Selon nos informations, l'Arcep lance le 27 novembre une consultation publique visant à prolonger de deux ans, jusqu'à fin 2020, la durée de son analyse du marché de gros des services de diffusion hertzienne terrestre. L'autorité de régulation des télécommunications, qui avait évoqué en juin dernier un possible retrait sur ce secteur, revient sur sa décision et réaffirme sa volonté de réguler ex ante, au-delà du 17 décembre 2018, ce marché sur lequel évoluent l'opérateur historique TDF et l'opérateur alternatif towerCast, propriété de NRJ Group (Satellifax du 26 octobre).
Les contributions à cette consultation publique doivent être transmises au plus tard le 12 décembre. L'Arcep a aussi sollicité les avis du CSA et de l'Autorité de la concurrence, a précisé son président Sébastien Soriano, interrogé par Satellifax. Ces avis arriveront à la même période.
La mise en œuvre de cette analyse nécessitera d'avoir l’aval de la Commission européenne, pourtant plutôt favorable à la dérégulation du marché de gros de la TNT. Cette décision devrait intervenir avant les élections européennes de mai 2019.
"Un pavé dans la mare"
L'ouverture de cette consultation publique intervient alors que l'Arcep, dans un "bilan et perspectives" soumis à consultation en juin dernier, envisageait de ne pas reconduire pour un cinquième cycle la régulation du marché de gros de la TNT. Cette décision s'appuyait notamment sur deux constats : le développement de l'IPTV qui dépasse la TNT depuis début 2017 et l'augmentation du nombre d’accès à haut et très haut débit, soutenu par le plan France Très haut débit lancé en février 2013. A l'issue de cette consultation, l'ensemble des acteurs s'étaient unanimement prononcés contre l'arrêt de la régulation.

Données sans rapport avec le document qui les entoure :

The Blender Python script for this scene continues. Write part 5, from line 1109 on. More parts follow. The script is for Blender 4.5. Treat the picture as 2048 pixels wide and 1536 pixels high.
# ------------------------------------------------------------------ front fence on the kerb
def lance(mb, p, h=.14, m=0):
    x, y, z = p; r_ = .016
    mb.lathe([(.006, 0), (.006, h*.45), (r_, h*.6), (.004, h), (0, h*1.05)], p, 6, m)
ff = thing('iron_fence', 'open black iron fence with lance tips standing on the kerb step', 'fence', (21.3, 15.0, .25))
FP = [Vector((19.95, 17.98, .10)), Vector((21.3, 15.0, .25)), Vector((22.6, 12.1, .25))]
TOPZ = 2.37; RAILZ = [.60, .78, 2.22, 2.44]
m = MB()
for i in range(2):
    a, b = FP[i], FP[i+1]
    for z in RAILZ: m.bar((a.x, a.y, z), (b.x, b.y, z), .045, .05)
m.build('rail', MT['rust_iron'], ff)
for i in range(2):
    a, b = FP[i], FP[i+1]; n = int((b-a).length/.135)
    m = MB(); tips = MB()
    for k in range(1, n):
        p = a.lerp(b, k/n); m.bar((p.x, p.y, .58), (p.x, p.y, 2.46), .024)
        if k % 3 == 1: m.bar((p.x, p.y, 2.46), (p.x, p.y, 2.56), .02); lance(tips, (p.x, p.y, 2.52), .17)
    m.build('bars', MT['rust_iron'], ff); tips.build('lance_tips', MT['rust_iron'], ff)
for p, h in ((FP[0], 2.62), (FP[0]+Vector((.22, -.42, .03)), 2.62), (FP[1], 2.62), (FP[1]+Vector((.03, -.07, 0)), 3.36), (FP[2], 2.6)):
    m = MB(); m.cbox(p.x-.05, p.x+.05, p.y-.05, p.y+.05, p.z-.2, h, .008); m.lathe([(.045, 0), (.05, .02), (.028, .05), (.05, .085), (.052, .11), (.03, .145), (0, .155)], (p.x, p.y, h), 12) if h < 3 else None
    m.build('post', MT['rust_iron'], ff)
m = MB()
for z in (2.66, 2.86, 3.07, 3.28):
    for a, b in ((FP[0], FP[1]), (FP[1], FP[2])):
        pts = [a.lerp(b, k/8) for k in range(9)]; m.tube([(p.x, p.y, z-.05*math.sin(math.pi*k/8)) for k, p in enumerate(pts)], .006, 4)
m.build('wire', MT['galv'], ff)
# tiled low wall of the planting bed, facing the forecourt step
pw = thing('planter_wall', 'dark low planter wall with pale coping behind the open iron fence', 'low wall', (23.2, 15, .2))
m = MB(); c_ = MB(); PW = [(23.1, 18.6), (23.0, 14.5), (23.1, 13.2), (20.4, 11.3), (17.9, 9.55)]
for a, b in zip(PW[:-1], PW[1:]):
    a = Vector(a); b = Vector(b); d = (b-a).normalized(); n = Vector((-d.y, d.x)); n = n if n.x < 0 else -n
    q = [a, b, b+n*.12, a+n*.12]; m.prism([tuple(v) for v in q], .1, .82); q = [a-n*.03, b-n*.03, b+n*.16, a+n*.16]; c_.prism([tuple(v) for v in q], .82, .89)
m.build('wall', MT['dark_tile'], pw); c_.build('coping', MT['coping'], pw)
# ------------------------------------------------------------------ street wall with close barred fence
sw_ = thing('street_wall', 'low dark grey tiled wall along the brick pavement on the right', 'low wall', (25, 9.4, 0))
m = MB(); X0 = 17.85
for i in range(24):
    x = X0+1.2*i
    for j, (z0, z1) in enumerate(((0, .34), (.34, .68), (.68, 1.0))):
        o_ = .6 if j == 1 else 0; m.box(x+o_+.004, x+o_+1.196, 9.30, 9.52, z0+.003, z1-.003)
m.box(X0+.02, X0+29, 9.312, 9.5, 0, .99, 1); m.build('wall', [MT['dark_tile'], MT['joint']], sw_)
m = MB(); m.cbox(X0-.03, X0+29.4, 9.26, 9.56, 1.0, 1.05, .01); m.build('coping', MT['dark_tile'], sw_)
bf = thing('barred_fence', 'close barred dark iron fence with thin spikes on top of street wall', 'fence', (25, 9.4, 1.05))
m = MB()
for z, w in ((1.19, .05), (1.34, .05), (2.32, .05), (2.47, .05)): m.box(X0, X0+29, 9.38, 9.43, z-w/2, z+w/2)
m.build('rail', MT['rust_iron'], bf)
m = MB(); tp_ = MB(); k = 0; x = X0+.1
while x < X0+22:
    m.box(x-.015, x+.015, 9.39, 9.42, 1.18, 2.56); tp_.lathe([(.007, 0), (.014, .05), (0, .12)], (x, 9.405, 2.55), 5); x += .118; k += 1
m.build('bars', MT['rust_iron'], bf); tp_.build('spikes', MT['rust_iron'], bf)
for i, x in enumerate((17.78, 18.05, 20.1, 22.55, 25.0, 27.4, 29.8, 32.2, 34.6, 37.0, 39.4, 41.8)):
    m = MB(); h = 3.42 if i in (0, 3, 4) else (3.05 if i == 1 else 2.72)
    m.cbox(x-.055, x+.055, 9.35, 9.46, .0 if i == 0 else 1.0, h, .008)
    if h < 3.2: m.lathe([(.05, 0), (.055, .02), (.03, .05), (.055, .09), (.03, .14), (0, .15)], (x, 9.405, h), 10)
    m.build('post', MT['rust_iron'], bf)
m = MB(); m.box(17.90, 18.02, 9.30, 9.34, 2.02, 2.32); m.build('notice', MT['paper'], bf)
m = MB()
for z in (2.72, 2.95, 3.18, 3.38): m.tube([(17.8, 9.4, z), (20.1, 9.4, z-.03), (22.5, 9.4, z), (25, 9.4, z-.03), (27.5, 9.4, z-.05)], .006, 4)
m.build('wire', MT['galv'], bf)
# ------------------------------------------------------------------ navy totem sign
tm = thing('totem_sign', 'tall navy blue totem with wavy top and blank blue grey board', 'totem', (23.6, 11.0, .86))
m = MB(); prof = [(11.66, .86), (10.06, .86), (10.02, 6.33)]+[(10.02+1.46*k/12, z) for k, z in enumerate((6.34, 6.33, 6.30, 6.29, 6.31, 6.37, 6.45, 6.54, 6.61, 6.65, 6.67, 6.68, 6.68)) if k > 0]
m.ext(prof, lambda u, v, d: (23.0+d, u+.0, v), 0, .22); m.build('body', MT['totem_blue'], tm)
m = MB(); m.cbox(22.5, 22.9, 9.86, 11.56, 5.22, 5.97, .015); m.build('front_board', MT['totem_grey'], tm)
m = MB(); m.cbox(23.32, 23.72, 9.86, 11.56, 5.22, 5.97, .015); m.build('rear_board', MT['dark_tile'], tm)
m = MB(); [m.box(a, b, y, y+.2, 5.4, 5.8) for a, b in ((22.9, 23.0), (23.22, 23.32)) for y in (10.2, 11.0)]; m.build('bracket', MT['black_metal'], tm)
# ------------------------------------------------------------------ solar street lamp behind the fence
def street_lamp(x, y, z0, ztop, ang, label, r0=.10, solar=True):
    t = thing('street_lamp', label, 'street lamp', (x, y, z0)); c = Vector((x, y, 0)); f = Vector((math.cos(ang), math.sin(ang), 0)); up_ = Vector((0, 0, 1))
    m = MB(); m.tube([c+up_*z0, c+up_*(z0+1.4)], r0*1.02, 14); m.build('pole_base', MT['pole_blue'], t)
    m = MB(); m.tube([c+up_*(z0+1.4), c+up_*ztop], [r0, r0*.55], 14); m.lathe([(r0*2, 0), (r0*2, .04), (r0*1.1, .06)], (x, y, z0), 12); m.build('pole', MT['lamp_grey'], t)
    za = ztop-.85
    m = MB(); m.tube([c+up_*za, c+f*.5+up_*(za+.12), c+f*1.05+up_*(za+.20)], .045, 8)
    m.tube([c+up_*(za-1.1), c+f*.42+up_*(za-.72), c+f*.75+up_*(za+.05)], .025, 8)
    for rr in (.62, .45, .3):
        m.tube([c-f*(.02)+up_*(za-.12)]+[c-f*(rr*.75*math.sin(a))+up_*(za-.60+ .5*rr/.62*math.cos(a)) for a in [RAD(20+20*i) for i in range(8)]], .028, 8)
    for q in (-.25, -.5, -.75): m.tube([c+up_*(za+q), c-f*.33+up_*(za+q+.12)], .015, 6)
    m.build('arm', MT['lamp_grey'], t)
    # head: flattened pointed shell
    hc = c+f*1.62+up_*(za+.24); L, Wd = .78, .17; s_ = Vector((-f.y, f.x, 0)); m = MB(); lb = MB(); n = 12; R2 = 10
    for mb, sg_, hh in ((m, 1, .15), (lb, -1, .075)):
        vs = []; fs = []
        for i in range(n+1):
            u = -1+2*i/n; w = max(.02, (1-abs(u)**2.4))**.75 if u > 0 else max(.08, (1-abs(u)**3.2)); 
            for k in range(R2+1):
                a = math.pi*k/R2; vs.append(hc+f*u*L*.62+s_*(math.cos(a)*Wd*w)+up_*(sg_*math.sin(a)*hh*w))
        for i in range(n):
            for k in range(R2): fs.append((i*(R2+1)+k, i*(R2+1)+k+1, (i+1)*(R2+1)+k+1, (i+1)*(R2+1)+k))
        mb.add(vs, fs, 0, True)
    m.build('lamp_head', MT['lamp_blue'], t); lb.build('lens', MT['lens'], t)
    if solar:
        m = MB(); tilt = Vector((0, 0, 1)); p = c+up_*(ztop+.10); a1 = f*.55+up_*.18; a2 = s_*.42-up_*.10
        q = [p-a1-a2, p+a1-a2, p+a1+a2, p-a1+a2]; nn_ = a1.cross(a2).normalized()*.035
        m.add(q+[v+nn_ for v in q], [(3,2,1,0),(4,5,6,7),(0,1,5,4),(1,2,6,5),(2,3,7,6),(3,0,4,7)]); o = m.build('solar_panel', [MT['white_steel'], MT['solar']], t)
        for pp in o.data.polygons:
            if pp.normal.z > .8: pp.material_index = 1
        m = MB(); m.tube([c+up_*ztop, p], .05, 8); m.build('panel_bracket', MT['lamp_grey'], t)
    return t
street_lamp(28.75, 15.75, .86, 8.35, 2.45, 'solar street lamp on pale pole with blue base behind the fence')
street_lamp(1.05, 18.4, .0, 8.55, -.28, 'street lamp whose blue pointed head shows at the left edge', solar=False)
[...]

"Les orientations que nous avions sorties en juin ont jeté un pavé dans la mare et nous sommes conscients que nos propos ont été considérés comme agressifs. Nous prenons acte du caractère brutal que pouvait représenter notre dérégulation immédiate et nous revenons au point de départ", explique Sébastien Soriano, à Satellifax soulignant la volonté de l'Arcep d'envoyer les bons signaux pour accompagner les transitions technologiques et de les inscrire dans un tempo adapté.
Si l'avenir proche sur la plateforme TNT n'est pas à la concurrence en termes de diffusion, l'Arcep ne se désintéresse pas pour autant de l'audiovisuel. Dans un avis en date du 2 octobre, elle a fait état auprès de l'Autorité de la concurrence d'une série de propositions visant à accompagner les évolutions de la distribution de ce secteur. "Ces propositions sont très larges pour ne pas être dans un face à face réducteur entre l'audiovisuel et les télécoms," indique-t-il.
Pour une proposition du gouvernement sur l'avenir de la TNT
Cette réflexion sur l'évolution de la régulation s'inscrit, de plus, dans un double contexte technique et politique. En mai, l'Arcep s'était appuyée sur des plans du gouvernement pour considérer qu'en 2020, tous les Français bénéficieraient d'un débit à 8 Mbits/s, qu'il avait estimé suffisant pour se passer de la TNT. "Nous avons pris acte des contributions de plusieurs acteurs, notamment du CSA et de TDF, qui estimaient que ce débit serait peut-être suffisant pour une chaîne en haute définition mais pas pour un usage multi écrans au sein du foyer", note Sébastien Soriano. Et d'ajouter : "Nous avons alors estimé que l'échéance de 2022, qui correspond à un objectif du gouvernement de passer à un débit de 30 Mbits/s, sera plus confortable".
L'Arcep a aussi tenu compte de la période d'incertitude qui s'ouvre pour les acteurs en raison de la réforme de la loi sur l'audiovisuel, qui doit être menée en 2019. "C'est au politique de savoir quel type de modernisation de la TNT, il souhaite mettre en place. Pour le moment, nous avons uniquement sur la table une proposition du CSA (Satellifax du 23 février). Il nous semble que l'avenir de la TNT est une politique industrielle et mériterait une proposition du gouvernement, comme cela a toujours été le cas pour les changements de norme", explique le président de l'Arcep. "En ce moment, nous sommes dans une phase de prise de conscience et de réflexion du politique. L'extinction de la TNT n'est pas programmée mais il faut voir comment penser l'avenir de la diffusion audiovisuelle et comment amener internet et la télévision à tout le monde", ajoute-t-il.
Compte tenu des objectifs du plan France Très Haut Débit, ou des objectifs européens qui visent à fournir un débit d'au moins 100 Mbits/s par foyer en 2025, "il y a une marche forte des réseaux télécoms pour aller vers une couverture élevée du territoire", rappelle Sébastien Soriano.